Una experiencia inolvidable. Un verdadero vuelo a una altura de 28 mil pies (16 kilómetros) sobre el nivel del Océano Pacífico a una velocidad Mach 2.2, de dos mil 179 kilómetros por hora. Ocurrió hace 30 años. Ésta es la historia:
“Fue el avión de pasajeros más veloz, el más caro y hasta ayer, el más seguro”, así señalaba un cable recibido en nuestra redacción sobre el accidente de un avión Concorde en las cercanías del aeropuerto Charles de Gaulle, de París, el 25 de julio del año 2000.
En esa ocasión se impactó con un hotel, que dejó como saldo la muerte de los 109 ocupantes del Concorde, además de cuatro empleados del hotel en Francia.
Al reproducir esa noche en el Telediario del Canal 12 esta información vino a mi memoria el reportaje de un viaje que hicimos el año de 1993 a bordo de un avión Concorde de la línea aérea inglesa BOAC. Ese día, sábado 27 de marzo de 1993, salimos del aeropuerto de la Ciudad de México a las 14:05 con destino a un punto no precisado del Océano Pacífico.
Se nos dijo que nos darían una demostración de la maniobrabilidad del avión y viviríamos una experiencia inolvidable: volaríamos a velocidad Mach 2, es decir, a una velocidad de mil 250 millas por hora, o sea dos mil kilómetros por hora, a una altitud de hasta 53 mil pies y con una temperatura al exterior de 77 grados bajo cero.
Días antes, Hernán Chavarría, buen amigo de Multimedios, nos había hecho una invitación para conocer el Concorde, volar en él y entrevistar a la tripulación para hacer un reportaje y reproducirlo en el programa Cambios al día siguiente del vuelo. Y así fue.
Despegamos del aeropuerto Benito Juárez de la Ciudad de México a la hora señalada en el Concorde, que levantó su nariz a una velocidad de 190 millas por hora para alcanzar los 18 mil pies de altura a los cinco minutos de vuelo. El Concorde siguió aumentando su altura y su velocidad hasta llegar a la costa de Guerrero, 12 minutos después, volando ya a una altura de 28 mil pies y a una velocidad de 630 millas por hora (mil 108 kilómetros por hora).
La exactitud de los números anteriores responde a que tuve la fortuna de viajar en el asiento 3-A de no fumar, casi a dos metros de un panel lateral en donde se daba la lectura.
Después de que se nos dio un vuelo rasante a lo largo de la costa de Acapulco, a una altura de tres mil metros, enfilamos ahora hacia la Ciudad de México.
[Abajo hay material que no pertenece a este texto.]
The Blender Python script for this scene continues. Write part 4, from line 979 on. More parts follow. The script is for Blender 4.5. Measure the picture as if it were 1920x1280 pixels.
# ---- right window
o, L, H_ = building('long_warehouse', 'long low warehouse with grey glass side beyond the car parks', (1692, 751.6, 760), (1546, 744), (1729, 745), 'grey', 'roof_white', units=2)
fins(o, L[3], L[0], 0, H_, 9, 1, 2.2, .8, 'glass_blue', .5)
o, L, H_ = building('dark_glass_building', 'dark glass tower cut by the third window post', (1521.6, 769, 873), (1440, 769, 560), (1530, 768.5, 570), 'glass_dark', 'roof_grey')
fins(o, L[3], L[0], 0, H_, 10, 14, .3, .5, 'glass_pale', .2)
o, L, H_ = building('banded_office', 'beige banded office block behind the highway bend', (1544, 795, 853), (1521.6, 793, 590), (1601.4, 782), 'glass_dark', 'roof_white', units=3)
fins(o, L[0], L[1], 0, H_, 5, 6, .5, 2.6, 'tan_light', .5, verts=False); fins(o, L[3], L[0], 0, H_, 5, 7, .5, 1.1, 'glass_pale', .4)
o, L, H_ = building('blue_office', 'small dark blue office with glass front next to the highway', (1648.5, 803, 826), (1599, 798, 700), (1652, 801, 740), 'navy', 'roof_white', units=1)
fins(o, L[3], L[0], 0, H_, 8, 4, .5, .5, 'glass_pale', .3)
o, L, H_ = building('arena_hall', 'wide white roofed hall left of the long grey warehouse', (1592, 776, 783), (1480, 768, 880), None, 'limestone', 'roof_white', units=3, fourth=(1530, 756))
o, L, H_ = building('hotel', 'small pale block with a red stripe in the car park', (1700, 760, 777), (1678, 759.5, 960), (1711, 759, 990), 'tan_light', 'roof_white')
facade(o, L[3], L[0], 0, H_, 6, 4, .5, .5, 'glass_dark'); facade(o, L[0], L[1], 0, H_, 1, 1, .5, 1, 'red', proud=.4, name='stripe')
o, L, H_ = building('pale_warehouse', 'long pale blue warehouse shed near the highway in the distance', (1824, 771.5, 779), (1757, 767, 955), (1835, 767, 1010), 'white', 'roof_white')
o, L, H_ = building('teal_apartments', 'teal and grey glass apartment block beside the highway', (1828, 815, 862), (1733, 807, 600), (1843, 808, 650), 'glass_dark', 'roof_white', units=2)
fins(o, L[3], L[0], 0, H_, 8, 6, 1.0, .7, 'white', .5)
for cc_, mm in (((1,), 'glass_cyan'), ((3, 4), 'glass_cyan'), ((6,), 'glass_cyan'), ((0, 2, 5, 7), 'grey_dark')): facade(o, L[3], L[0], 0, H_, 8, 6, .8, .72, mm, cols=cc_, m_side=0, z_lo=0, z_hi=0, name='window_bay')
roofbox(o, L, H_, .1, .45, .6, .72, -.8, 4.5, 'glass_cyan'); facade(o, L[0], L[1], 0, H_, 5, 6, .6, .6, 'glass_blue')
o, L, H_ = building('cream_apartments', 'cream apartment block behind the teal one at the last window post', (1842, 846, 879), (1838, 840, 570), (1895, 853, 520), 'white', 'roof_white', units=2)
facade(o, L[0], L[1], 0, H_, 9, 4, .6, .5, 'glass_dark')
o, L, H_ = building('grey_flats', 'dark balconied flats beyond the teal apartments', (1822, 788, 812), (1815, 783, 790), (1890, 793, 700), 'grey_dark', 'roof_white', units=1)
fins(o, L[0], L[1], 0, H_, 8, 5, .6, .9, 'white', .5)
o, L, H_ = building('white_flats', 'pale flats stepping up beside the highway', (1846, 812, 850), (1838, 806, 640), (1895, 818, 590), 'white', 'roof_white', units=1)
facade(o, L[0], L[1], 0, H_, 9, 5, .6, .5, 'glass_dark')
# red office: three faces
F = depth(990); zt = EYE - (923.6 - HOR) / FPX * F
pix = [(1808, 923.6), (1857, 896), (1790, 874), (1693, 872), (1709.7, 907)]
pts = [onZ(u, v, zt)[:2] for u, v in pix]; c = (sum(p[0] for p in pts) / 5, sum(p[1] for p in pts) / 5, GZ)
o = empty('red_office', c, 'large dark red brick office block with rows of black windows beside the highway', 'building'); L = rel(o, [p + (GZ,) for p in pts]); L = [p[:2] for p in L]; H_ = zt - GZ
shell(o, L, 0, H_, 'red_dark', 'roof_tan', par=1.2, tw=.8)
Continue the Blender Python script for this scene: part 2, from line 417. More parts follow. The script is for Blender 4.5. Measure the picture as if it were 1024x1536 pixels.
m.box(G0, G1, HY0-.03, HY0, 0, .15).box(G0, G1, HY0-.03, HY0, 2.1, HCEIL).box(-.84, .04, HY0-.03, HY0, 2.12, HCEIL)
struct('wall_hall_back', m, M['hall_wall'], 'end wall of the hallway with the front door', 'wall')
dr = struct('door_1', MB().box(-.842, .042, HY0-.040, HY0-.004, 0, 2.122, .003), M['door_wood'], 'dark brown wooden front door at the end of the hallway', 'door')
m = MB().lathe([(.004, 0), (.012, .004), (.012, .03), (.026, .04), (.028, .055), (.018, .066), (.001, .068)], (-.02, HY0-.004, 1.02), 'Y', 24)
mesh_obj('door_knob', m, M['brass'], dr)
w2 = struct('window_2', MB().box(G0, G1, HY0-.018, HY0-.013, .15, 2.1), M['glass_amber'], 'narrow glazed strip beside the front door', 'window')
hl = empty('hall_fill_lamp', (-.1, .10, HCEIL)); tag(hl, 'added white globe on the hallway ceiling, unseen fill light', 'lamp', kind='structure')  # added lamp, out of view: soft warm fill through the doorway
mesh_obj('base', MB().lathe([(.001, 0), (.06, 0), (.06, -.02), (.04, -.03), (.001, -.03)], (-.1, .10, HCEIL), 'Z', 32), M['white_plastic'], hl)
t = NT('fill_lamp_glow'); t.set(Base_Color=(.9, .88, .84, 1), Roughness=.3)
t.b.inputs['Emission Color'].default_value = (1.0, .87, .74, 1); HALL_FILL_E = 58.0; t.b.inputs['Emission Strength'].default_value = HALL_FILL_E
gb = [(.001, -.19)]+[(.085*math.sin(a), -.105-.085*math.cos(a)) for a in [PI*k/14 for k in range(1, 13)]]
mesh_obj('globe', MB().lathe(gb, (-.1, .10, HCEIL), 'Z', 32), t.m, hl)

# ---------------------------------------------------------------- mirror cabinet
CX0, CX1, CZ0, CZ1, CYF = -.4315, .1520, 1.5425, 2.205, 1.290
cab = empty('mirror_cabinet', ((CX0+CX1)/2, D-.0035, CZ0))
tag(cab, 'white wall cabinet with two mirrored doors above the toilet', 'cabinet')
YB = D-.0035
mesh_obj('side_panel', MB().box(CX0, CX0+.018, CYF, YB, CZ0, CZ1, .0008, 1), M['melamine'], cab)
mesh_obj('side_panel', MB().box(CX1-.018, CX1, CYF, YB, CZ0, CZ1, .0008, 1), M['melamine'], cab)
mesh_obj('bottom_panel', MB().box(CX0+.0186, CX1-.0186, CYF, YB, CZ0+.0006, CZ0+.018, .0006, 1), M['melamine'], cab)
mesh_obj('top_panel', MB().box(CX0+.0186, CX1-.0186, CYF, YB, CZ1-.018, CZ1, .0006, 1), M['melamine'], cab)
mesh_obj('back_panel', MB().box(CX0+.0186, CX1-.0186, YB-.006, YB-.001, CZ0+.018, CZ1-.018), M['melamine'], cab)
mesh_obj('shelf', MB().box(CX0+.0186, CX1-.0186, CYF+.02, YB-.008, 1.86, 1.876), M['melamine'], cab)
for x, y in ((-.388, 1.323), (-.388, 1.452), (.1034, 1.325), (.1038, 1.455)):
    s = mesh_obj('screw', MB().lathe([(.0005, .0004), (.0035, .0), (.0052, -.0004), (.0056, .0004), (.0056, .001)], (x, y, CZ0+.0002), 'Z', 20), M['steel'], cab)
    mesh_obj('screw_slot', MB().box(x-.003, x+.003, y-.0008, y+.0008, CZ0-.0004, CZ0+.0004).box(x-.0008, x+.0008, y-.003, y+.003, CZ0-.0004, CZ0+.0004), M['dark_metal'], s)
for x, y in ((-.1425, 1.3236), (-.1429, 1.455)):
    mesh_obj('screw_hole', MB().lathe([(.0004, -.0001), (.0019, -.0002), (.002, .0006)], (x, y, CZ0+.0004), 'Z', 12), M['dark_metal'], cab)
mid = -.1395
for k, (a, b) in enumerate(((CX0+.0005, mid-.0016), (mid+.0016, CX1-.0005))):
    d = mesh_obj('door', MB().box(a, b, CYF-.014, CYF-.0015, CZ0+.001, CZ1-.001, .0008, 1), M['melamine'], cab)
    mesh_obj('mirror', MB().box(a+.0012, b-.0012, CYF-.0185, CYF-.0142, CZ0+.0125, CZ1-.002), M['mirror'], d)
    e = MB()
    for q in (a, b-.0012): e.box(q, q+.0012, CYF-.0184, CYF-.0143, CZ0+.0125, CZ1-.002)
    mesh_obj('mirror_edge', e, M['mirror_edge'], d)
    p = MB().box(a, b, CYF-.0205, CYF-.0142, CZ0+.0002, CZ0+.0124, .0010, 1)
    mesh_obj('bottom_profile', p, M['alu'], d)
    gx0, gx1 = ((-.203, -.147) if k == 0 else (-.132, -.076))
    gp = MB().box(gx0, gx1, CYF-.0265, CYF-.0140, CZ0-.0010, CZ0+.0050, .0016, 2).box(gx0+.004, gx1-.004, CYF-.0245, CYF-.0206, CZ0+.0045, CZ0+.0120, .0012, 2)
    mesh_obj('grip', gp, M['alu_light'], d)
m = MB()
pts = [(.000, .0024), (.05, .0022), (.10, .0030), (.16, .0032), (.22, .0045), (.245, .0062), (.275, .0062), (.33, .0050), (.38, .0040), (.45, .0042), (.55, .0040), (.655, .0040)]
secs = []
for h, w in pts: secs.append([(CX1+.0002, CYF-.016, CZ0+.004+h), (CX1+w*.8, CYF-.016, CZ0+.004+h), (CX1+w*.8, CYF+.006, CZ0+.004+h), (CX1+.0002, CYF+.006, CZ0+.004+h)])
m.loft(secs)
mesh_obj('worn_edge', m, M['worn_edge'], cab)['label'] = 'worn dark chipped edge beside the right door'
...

Habíamos volado dos horas y diez minutos y recorrido una distancia de más o menos cuatro mil 250 kilómetros. Fácilmente en ese tiempo pudimos haber llegado a la ciudad de Nueva York. Sin embargo, estábamos de nuevo en la Ciudad de México.
Según la entrevista al capitán Bruno A., nuestra velocidad máxima alcanzada sobre el Océano Pacífico había sido de Mach 2, es decir, mil 250 millas por hora, o sea dos mil kilómetros por hora. La altitud máxima que alcanzamos fue de 17.7 kilómetros sobre el nivel del mar.
En alguna parte de la entrevista, el capitán A. me dijo que comparando velocidades habría que recordar las siguientes:
El tren rápido de París alcanza una velocidad de 245 kilómetros por hora; el tren Ave que une a Madrid y Sevilla, 265 kilómetros por hora; el tren bala de Japón, 400 kilómetros por hora; y el Concorde, único avión supersónico de pasajeros en el mundo, llega a volar a velocidad Mach 2.3, es decir, mil 700 millas por hora, equivalentes a dos mil 740 kilómetros por hora.
El 24 de octubre de 2003 aterrizó el último vuelo de Concorde de British Airways en el aeropuerto de Heathrow, en Londres. En otro avión Concorde, este de Air France, en su último vuelo días antes, el auxiliar de vuelo Jean Charles Principeaud dijo a manera de despedida: “Estamos en el último vuelo del avión más bello del mundo. Permanecerá en nosotros los que tuvimos la fortuna de viajar en él como un sueño imborrable”.
Mi amigo Hernán Chavarría y los que volamos ese 27 de marzo de 1993 en el Concorde —estoy seguro— compartimos el mismo sentimiento con el señor Principeaud.